* _Task requirements_: Retype nothing but the lines from the start of the material up to and including the line with "SC.view_settings.exposure = -0.15". Pictures don't belong in the copy.

* _Recorded information_:
######

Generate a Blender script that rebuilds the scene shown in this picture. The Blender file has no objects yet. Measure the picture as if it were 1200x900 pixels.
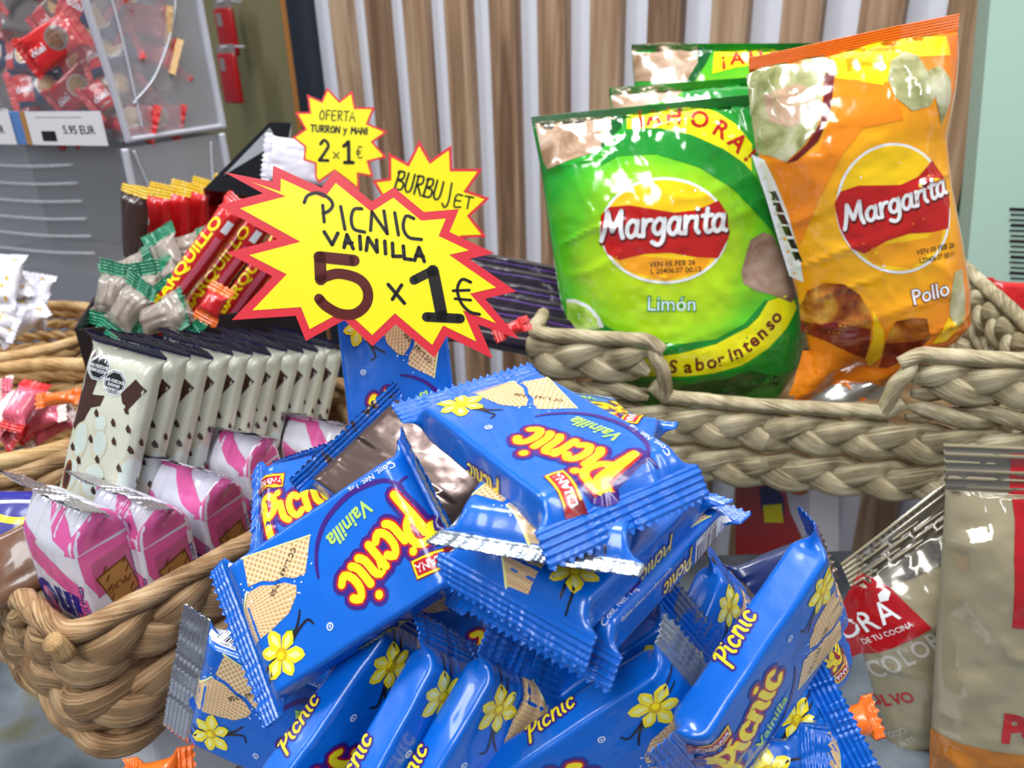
import bpy, bmesh, math, random
import numpy as np
from mathutils import Matrix, Vector
from mathutils.geometry import tessellate_polygon

SC = bpy.context.scene
COL = SC.collection
F_PX = 900.0                      # focal length in pixels of the 1200 x 900 photograph
CAM_Z = 1.40
PI = math.pi

# ---------------------------------------------------------------- camera
_d = np.array([70, 2050, 900.0]); _d /= np.linalg.norm(_d)
_up = -_d
_Y = np.array([0, 0, 1.0]) - _up * _up[2]; _Y /= np.linalg.norm(_Y)
_X = np.cross(_Y, _up)
R = np.array([_X, _Y, _up])       # world = R @ (right, down, forward)
cam_d = bpy.data.cameras.new('camera')
cam = bpy.data.objects.new('camera', cam_d)
COL.objects.link(cam)
cam_d.sensor_width = 36.0
cam_d.lens = 36.0 * F_PX / 1200.0
cam_d.clip_start = 0.01
cam_d.clip_end = 30
M = np.eye(4); M[:3, :3] = R @ np.diag([1, -1, -1.0]); M[2, 3] = CAM_Z
cam.matrix_world = Matrix(M.tolist())
cam_d.dof.use_dof = True
cam_d.dof.focus_distance = 0.265
cam_d.dof.aperture_fstop = 17.0
SC.camera = cam

# ---------------------------------------------------------------- world, lamps, exposure
w = bpy.data.worlds.new('shop_air'); SC.world = w
w.use_nodes = True
bg = w.node_tree.nodes['Background']
bg.inputs[0].default_value = (0.80, 0.86, 1.0, 1)
bg.inputs[1].default_value = 0.22
SC.view_settings.view_transform = 'Standard'
SC.view_settings.look = 'None'
SC.view_settings.gamma = 1.0
SC.view_settings.use_curve_mapping = False
SC.view_settings.exposure = -0.15


def area(name, loc, target, sx, sy, power, col=(1, 1, 1)):
    l = bpy.data.lights.new(name, 'AREA'); l.shape = 'RECTANGLE'
    l.size = sx; l.size_y = sy; l.energy = power; l.color = col
    o = bpy.data.objects.new(name, l); COL.objects.link(o)
    o.location = loc
    o.rotation_euler = (Vector(target) - Vector(loc)).to_track_quat('-Z', 'Y').to_euler()
    return o


area('ceiling_panel_light', (-0.1, 0.55, 2.75), (0, 0.45, 1.1), 0.55, 0.55, 25, (0.96, 0.98, 1.0))
area('ceiling_panel_light', (-0.5, -0.9, 2.7), (0, 0.3, 1.1), 0.6, 1.2, 31, (0.98, 0.99, 1.0))
area('ceiling_panel_light', (1.3, -0.2, 2.6), (0.1, 0.4, 1.1), 0.3, 1.2, 18, (1, 0.99, 0.97))
area('ceiling_panel_light', (-1.7, 0.5, 2.6), (-0.2, 0.5, 1.1), 0.3, 1.2, 17, (0.96, 0.98, 1.0))
SC.cycles.max_bounces = 6
SC.cycles.diffuse_bounces = 3
SC.cycles.glossy_bounces = 3
SC.cycles.transparent_max_bounces = 12
SC.cycles.caustics_reflective = False
SC.cycles.caustics_refractive = False

# ---------------------------------------------------------------- frames and projections (metres)


def at(px, py, zc):
    """World point seen at pixel (px, py) at depth zc."""
    c = np.array([(px - 600) / F_PX * zc, (py - 450) / F_PX * zc, zc])
    return R @ c + np.array([0, 0, CAM_Z])


def ray(px, py):
    return R @ np.array([(px - 600) / F_PX, (py - 450) / F_PX, 1.0])


class Frame:
    """A local frame: origin o, columns x, y, z of m (z is the face normal)."""

    def __init__(s, o, z, y=(0, 0, 1), roll=0.0):
        s.o = np.array(o, float)
        z = np.array(z, float); z /= np.linalg.norm(z)
        y = np.array(y, float); y = y - z * y.dot(z); y /= np.linalg.norm(y)
        x = np.cross(y, z)
        if roll:
            c, n = math.cos(roll), math.sin(roll)
            x, y = x * c + y * n, y * c - x * n
        s.m = np.c_[x, y, z]

    def l(s, px, py):
        """mm coordinates in the frame's plane of what is seen at a pixel."""
        d = ray(px, py); c = np.array([0, 0, CAM_Z])
        t = (s.o - c).dot(s.m[:, 2]) / d.dot(s.m[:, 2])
        v = s.m.T @ (c + d * t - s.o)
        return (v[0] * 1000, v[1] * 1000)

    def matrix(s):
        M = np.eye(4); M[:3, :3] = s.m; M[:3, 3] = s.o
        return Matrix(M.tolist())


# ---------------------------------------------------------------- noise (numpy)


def _h(ix, iy, seed):
    v = np.sin(ix * 127.1 + iy * 311.7 + seed * 74.7) * 43758.5453
    return v - np.floor(v)


def vn(x, y, seed=0):
    ix, iy = np.floor(x), np.floor(y)
    fx, fy = x - ix, y - iy
    fx = fx * fx * fx * (fx * (fx * 6 - 15) + 10); fy = fy * fy * fy * (fy * (fy * 6 - 15) + 10)
    a = _h(ix, iy, seed); b = _h(ix + 1, iy, seed); c = _h(ix, iy + 1, seed); d = _h(ix + 1, iy + 1, seed)
    return (a + (b - a) * fx) * (1 - fy) + (c + (d - c) * fx) * fy


def fbm(x, y, seed=0, o=3):
    r = 0; a = 0.5
    for i in range(o):
        r = r + a * (vn(x, y, seed + i * 7) * 2 - 1); x = x * 2.1 + 5.3; y = y * 2.1 + 1.7; a *= 0.5
    return r


def ridge(x, y, seed=0):
    return 1 - np.sqrt((2 * vn(x, y, seed) - 1) ** 2 + 0.02) * 2


# ---------------------------------------------------------------- materials


def lin(c):
    return tuple(((v / 255) / 12.92 if v <= 10 else (((v / 255) + 0.055) / 1.055) ** 2.4) for v in c)


MATS = {}


def mat(name, rgb=None, rough=0.4, metal=0.0, coat=0.0, spec=0.5, bump=0.0, bscale=60, alpha=1.0, emit=0):
    if name in MATS:
        return MATS[name]
    m = bpy.data.materials.new(name); m.use_nodes = True
    b = m.node_tree.nodes['Principled BSDF']
    if rgb is not None:
        b.inputs['Base Color'].default_value = (*lin(rgb), 1)
    b.inputs['Roughness'].default_value = rough
    b.inputs['Metallic'].default_value = metal
    b.inputs['Coat Weight'].default_value = coat
    b.inputs['Coat Roughness'].default_value = 0.06
    b.inputs['Specular IOR Level'].default_value = spec
    b.inputs['Alpha'].default_value = alpha
    if bump:
        nt = m.node_tree
        tc = nt.nodes.new('ShaderNodeTexCoord'); nz = nt.nodes.new('ShaderNodeTexNoise'); bp = nt.nodes.new('ShaderNodeBump')
        nz.inputs['Scale'].default_value = bscale; nz.inputs['Detail'].default_value = 3
        bp.inputs['Strength'].default_value = 1.0; bp.inputs['Distance'].default_value = bump
        nt.links.new(tc.outputs['Object'], nz.inputs['Vector']); nt.links.new(nz.outputs['Fac'], bp.inputs['Height'])
        nt.links.new(bp.outputs['Normal'], b.inputs['Normal'])
    MATS[name] = m
    return m


def nodes(m):
    return m.node_tree, m.node_tree.nodes, m.node_tree.links, m.node_tree.nodes['Principled BSDF']


def ramp(nt, stops, interp='LINEAR'):
    r = nt.nodes.new('ShaderNodeValToRGB'); r.color_ramp.interpolation = interp
    e = r.color_ramp.elements
    while len(e) < len(stops):
        e.new(0.5)
    for k, (p, c) in enumerate(stops):
        e[k].position = p; e[k].color = (*lin(c), 1)
    return r


def math_node(nt, op, a=None, b=None, c=None):
    n = nt.nodes.new('ShaderNodeMath'); n.operation = op
    for k, v in enumerate((a, b, c)):
        if v is None:
            continue
        if isinstance(v, (int, float)):
            n.inputs[k].default_value = v
        else:
            nt.links.new(v, n.inputs[k])
    return n.outputs[0]


FILM = dict(rough=0.30, coat=0.6, spec=0.5)
mat('film_blue', (2, 99, 203), **FILM, bump=0.00012, bscale=120)
mat('film_blue_deep', (2, 76, 172), **FILM)
mat('ink_yellow', (252, 232, 20), **FILM)
mat('ink_red', (186, 22, 28), **FILM)
mat('ink_darkred', (128, 20, 24), **FILM)
mat('ink_purple', (58, 22, 122), **FILM)
mat('ink_lime', (176, 222, 96), **FILM)
mat('ink_white', (236, 240, 246), **FILM)
mat('ink_black', (22, 20, 22), **FILM)
mat('ink_navy', (26, 28, 110), **FILM)
mat('petal_yellow', (246, 226, 40), **FILM)
mat('petal_pale', (240, 240, 150), **FILM)
mat('petal_core', (214, 176, 20), **FILM)
mat('leaf_green', (40, 110, 60), **FILM)
mat('pod_brown', (30, 24, 34), **FILM)
mat('foil_silver', (205, 205, 215), rough=0.12, metal=0.95, coat=0.4, bump=0.0001, bscale=200)
mat('foil_brown', (104, 86, 80), rough=0.22, metal=0.55, coat=0.5, bump=0.0003, bscale=70)
mat('foil_clear', (150, 160, 172), rough=0.16, metal=0.6, coat=0.6, bump=0.0002, bscale=150)


def wafer_mat(name, fan, base=(222, 186, 138), line=(190, 146, 96), hi=(238, 212, 168)):
    m = mat(name, base, **FILM); nt, N, L, b = nodes(m)
    uv = N.new('ShaderNodeUVMap'); sp = N.new('ShaderNodeSeparateXYZ'); L.new(uv.outputs[0], sp.inputs[0])
    x, y = sp.outputs[0], sp.outputs[1]      # uv is in mm
    if fan:
        dx = math_node(nt, 'SUBTRACT', x, 44.0); dy = math_node(nt, 'SUBTRACT', y, -6.0)
        a = math_node(nt, 'ARCTAN2', dy, dx); a = math_node(nt, 'MULTIPLY', a, 130.0)
        r2 = math_node(nt, 'MULTIPLY', x, 4.5)
    else:
        a = math_node(nt, 'MULTIPLY', math_node(nt, 'ADD', x, y), 3.0)
        r2 = math_node(nt, 'MULTIPLY', math_node(nt, 'SUBTRACT', x, y), 3.0)
    s1 = math_node(nt, 'SINE', a); s2 = math_node(nt, 'SINE', r2)
    mx = math_node(nt, 'MAXIMUM', s1, math_node(nt, 'MULTIPLY', s2, 0.5 if fan else 1.0))
    v = math_node(nt, 'MULTIPLY_ADD', mx, 0.5, 0.5)
    rp = ramp(nt, [(0.3, line), (0.7, base), (1.0, hi)])
    L.new(v, rp.inputs[0]); L.new(rp.outputs[0], b.inputs['Base Color'])
    return m


wafer_mat('wafer_lattice', False)
wafer_mat('wafer_fan', True)


def radial_film(name, cx, cy, stops, R_, rough=0.14):
    """Printed film whose ink fades in rings round a point of the artwork."""
    m = mat(name, (90, 190, 40), rough=rough, coat=0.9, spec=0.6); nt, N, L, b = nodes(m)
    uv = N.new('ShaderNodeUVMap'); sb = N.new('ShaderNodeVectorMath'); sb.operation = 'DISTANCE'
    sb.inputs[1].default_value = (cx, cy, 0); L.new(uv.outputs[0], sb.inputs[0])
    nz = N.new('ShaderNodeTexNoise'); nz.inputs['Scale'].default_value = 0.03; nz.inputs['Detail'].default_value = 2
    L.new(uv.outputs[0], nz.inputs['Vector'])
    d = math_node(nt, 'MULTIPLY_ADD', nz.outputs['Fac'], 30.0, sb.outputs['Value'])
    d = math_node(nt, 'MULTIPLY', math_node(nt, 'SUBTRACT', d, 15.0), 1.0 / R_)
    rp = ramp(nt, stops); L.new(d, rp.inputs[0]); L.new(rp.outputs[0], b.inputs['Base Color'])
    return m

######

* _Output of the task_:
Generate a Blender script that rebuilds the scene shown in this picture. The Blender file has no objects yet. Measure the picture as if it were 1200x900 pixels.
import bpy, bmesh, math, random
import numpy as np
from mathutils import Matrix, Vector
from mathutils.geometry import tessellate_polygon

SC = bpy.context.scene
COL = SC.collection
F_PX = 900.0                      # focal length in pixels of the 1200 x 900 photograph
CAM_Z = 1.40
PI = math.pi

# ---------------------------------------------------------------- camera
_d = np.array([70, 2050, 900.0]); _d /= np.linalg.norm(_d)
_up = -_d
_Y = np.array([0, 0, 1.0]) - _up * _up[2]; _Y /= np.linalg.norm(_Y)
_X = np.cross(_Y, _up)
R = np.array([_X, _Y, _up])       # world = R @ (right, down, forward)
cam_d = bpy.data.cameras.new('camera')
cam = bpy.data.objects.new('camera', cam_d)
COL.objects.link(cam)
cam_d.sensor_width = 36.0
cam_d.lens = 36.0 * F_PX / 1200.0
cam_d.clip_start = 0.01
cam_d.clip_end = 30
M = np.eye(4); M[:3, :3] = R @ np.diag([1, -1, -1.0]); M[2, 3] = CAM_Z
cam.matrix_world = Matrix(M.tolist())
cam_d.dof.use_dof = True
cam_d.dof.focus_distance = 0.265
cam_d.dof.aperture_fstop = 17.0
SC.camera = cam

# ---------------------------------------------------------------- world, lamps, exposure
w = bpy.data.worlds.new('shop_air'); SC.world = w
w.use_nodes = True
bg = w.node_tree.nodes['Background']
bg.inputs[0].default_value = (0.80, 0.86, 1.0, 1)
bg.inputs[1].default_value = 0.22
SC.view_settings.view_transform = 'Standard'
SC.view_settings.look = 'None'
SC.view_settings.gamma = 1.0
SC.view_settings.use_curve_mapping = False
SC.view_settings.exposure = -0.15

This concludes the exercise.